Compared to the Metrovick F2, which was a contemporary allied axial design (not the later F2/4)
Thrust: 1980lb for the 004B (though later uprated a bit to 2200lb, and 2640lb in the reheated 004E). 2150lb for the F2 (later increased to 2600lb, then 3850lb with the F2/4 with an additional compressor stage)
Weight: 1650lb for the 004B (some sources give 1585lb which seems to be without cowlings) 1500lb for the F2
sfc: 1.4lb/hp-hr for the 004B (which would be higher for the higher thrust, higher temperature 004E) 1.07lb/hp-hr for the F2
Compressor: 8 stage axial for the 004, 9 stage axial for the F2
Pressure Ratio: 3.14 for the 004B, 3.5 for the F2 (indicating the F2 should have lower fuel consumption but lower thrust)
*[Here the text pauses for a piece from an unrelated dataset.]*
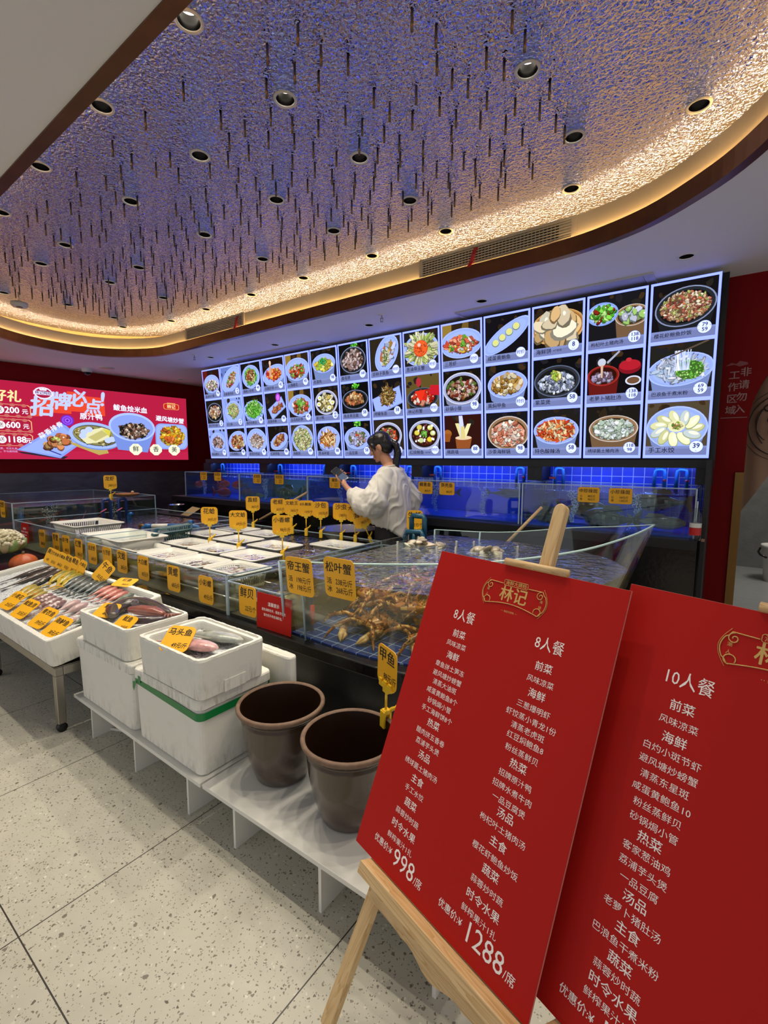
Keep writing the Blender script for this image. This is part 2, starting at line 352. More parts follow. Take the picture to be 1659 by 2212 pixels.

Mass Flow: 46.6lb/s for the 004B, 45lb/s for the F2
Compressor efficiency: 75-78% for the 004 (actually lower than Whittle's centrifugal types, just), 84% for the F2
Combustion Temperature: 775°C for the 004, ~750°C for the F2 (indicating the 004 should have greater thrust but higher fuel consumption)
Turbine: single stage for both (no fir tree roots on the 004 though)
Turbine efficiency: 79.5% for the 004, 90% for the F2 (mostly because the F2 had free vortex blading)
I think that's a pretty comprehensive comparison; the 004 doesn't look that great alongside the F2.
Source for most of the F2 stuff is The Early History of the Aircraft Gas Turbine in Britain by Sir William Hawthorne.
The 004 had some nice features, the integrated starter motor with pull cord is great, and the Germans made big contributions in some areas like air cooling for turbine blades (alongside AA Griffith), but you can't get too carried away with what was actually produced. The 004 was a fairly simple design, able to be produced in large numbers, which is what was needed. It's actual performance wasn't that great compared to it's contemporaries - but it was enough.